### GIVEN REQUEST
Extract the full listing below without altering a single character.

### MATERIAL
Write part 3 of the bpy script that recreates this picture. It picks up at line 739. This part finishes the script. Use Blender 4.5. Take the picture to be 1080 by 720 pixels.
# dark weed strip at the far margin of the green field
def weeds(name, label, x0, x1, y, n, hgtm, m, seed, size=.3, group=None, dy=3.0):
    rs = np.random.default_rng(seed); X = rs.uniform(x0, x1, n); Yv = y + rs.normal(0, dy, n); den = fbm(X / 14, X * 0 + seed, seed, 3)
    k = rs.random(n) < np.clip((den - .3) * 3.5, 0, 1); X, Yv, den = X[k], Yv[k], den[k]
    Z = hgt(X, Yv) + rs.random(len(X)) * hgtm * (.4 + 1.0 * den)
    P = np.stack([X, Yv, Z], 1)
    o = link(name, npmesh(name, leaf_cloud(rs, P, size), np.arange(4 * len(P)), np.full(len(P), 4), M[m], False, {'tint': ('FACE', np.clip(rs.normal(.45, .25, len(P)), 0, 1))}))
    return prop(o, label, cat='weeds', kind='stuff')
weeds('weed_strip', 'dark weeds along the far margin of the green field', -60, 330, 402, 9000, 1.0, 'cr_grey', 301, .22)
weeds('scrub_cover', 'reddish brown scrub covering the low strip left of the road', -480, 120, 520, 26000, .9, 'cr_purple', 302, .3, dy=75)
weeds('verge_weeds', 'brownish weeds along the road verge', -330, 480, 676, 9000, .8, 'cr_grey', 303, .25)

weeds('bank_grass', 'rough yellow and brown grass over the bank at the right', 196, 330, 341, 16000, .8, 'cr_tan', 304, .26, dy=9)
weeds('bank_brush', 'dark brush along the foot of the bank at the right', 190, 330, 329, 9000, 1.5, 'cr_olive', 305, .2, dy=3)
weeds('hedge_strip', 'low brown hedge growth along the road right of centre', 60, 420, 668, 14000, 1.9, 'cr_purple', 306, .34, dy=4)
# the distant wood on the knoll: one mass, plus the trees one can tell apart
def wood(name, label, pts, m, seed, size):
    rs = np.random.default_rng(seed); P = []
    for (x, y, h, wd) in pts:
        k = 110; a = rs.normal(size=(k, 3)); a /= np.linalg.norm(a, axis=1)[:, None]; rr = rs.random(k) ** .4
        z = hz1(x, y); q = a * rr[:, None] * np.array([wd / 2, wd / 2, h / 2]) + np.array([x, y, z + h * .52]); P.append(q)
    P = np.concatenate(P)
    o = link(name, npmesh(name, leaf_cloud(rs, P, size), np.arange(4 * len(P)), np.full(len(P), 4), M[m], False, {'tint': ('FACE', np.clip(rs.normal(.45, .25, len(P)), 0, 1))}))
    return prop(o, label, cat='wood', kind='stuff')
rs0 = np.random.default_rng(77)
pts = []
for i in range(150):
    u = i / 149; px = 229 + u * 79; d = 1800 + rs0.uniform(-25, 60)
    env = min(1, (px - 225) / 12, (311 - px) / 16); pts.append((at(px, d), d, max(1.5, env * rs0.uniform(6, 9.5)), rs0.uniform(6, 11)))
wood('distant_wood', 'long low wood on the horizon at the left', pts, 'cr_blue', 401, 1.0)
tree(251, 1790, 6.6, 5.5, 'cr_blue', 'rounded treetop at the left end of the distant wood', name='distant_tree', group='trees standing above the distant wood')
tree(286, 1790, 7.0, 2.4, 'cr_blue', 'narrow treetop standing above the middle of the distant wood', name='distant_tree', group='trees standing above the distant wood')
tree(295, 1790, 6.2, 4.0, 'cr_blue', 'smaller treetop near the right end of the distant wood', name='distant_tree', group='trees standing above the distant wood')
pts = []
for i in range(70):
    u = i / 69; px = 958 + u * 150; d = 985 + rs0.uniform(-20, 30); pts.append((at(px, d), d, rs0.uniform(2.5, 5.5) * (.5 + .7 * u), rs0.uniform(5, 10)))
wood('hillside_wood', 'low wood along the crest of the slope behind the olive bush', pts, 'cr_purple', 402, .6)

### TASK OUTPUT
Write part 3 of the bpy script that recreates this picture. It picks up at line 739. This part finishes the script. Use Blender 4.5. Take the picture to be 1080 by 720 pixels.
# dark weed strip at the far margin of the green field
def weeds(name, label, x0, x1, y, n, hgtm, m, seed, size=.3, group=None, dy=3.0):
    rs = np.random.default_rng(seed); X = rs.uniform(x0, x1, n); Yv = y + rs.normal(0, dy, n); den = fbm(X / 14, X * 0 + seed, seed, 3)
    k = rs.random(n) < np.clip((den - .3) * 3.5, 0, 1); X, Yv, den = X[k], Yv[k], den[k]
    Z = hgt(X, Yv) + rs.random(len(X)) * hgtm * (.4 + 1.0 * den)
    P = np.stack([X, Yv, Z], 1)
    o = link(name, npmesh(name, leaf_cloud(rs, P, size), np.arange(4 * len(P)), np.full(len(P), 4), M[m], False, {'tint': ('FACE', np.clip(rs.normal(.45, .25, len(P)), 0, 1))}))
    return prop(o, label, cat='weeds', kind='stuff')
weeds('weed_strip', 'dark weeds along the far margin of the green field', -60, 330, 402, 9000, 1.0, 'cr_grey', 301, .22)
weeds('scrub_cover', 'reddish brown scrub covering the low strip left of the road', -480, 120, 520, 26000, .9, 'cr_purple', 302, .3, dy=75)
weeds('verge_weeds', 'brownish weeds along the road verge', -330, 480, 676, 9000, .8, 'cr_grey', 303, .25)

weeds('bank_grass', 'rough yellow and brown grass over the bank at the right', 196, 330, 341, 16000, .8, 'cr_tan', 304, .26, dy=9)
weeds('bank_brush', 'dark brush along the foot of the bank at the right', 190, 330, 329, 9000, 1.5, 'cr_olive', 305, .2, dy=3)
weeds('hedge_strip', 'low brown hedge growth along the road right of centre', 60, 420, 668, 14000, 1.9, 'cr_purple', 306, .34, dy=4)
# the distant wood on the knoll: one mass, plus the trees one can tell apart
def wood(name, label, pts, m, seed, size):
    rs = np.random.default_rng(seed); P = []
    for (x, y, h, wd) in pts:
        k = 110; a = rs.normal(size=(k, 3)); a /= np.linalg.norm(a, axis=1)[:, None]; rr = rs.random(k) ** .4
        z = hz1(x, y); q = a * rr[:, None] * np.array([wd / 2, wd / 2, h / 2]) + np.array([x, y, z + h * .52]); P.append(q)
    P = np.concatenate(P)
    o = link(name, npmesh(name, leaf_cloud(rs, P, size), np.arange(4 * len(P)), np.full(len(P), 4), M[m], False, {'tint': ('FACE', np.clip(rs.normal(.45, .25, len(P)), 0, 1))}))
    return prop(o, label, cat='wood', kind='stuff')
rs0 = np.random.default_rng(77)
pts = []
for i in range(150):
    u = i / 149; px = 229 + u * 79; d = 1800 + rs0.uniform(-25, 60)
    env = min(1, (px - 225) / 12, (311 - px) / 16); pts.append((at(px, d), d, max(1.5, env * rs0.uniform(6, 9.5)), rs0.uniform(6, 11)))
wood('distant_wood', 'long low wood on the horizon at the left', pts, 'cr_blue', 401, 1.0)
tree(251, 1790, 6.6, 5.5, 'cr_blue', 'rounded treetop at the left end of the distant wood', name='distant_tree', group='trees standing above the distant wood')
tree(286, 1790, 7.0, 2.4, 'cr_blue', 'narrow treetop standing above the middle of the distant wood', name='distant_tree', group='trees standing above the distant wood')
tree(295, 1790, 6.2, 4.0, 'cr_blue', 'smaller treetop near the right end of the distant wood', name='distant_tree', group='trees standing above the distant wood')
pts = []
for i in range(70):
    u = i / 69; px = 958 + u * 150; d = 985 + rs0.uniform(-20, 30); pts.append((at(px, d), d, rs0.uniform(2.5, 5.5) * (.5 + .7 * u), rs0.uniform(5, 10)))
wood('hillside_wood', 'low wood along the crest of the slope behind the olive bush', pts, 'cr_purple', 402, .6)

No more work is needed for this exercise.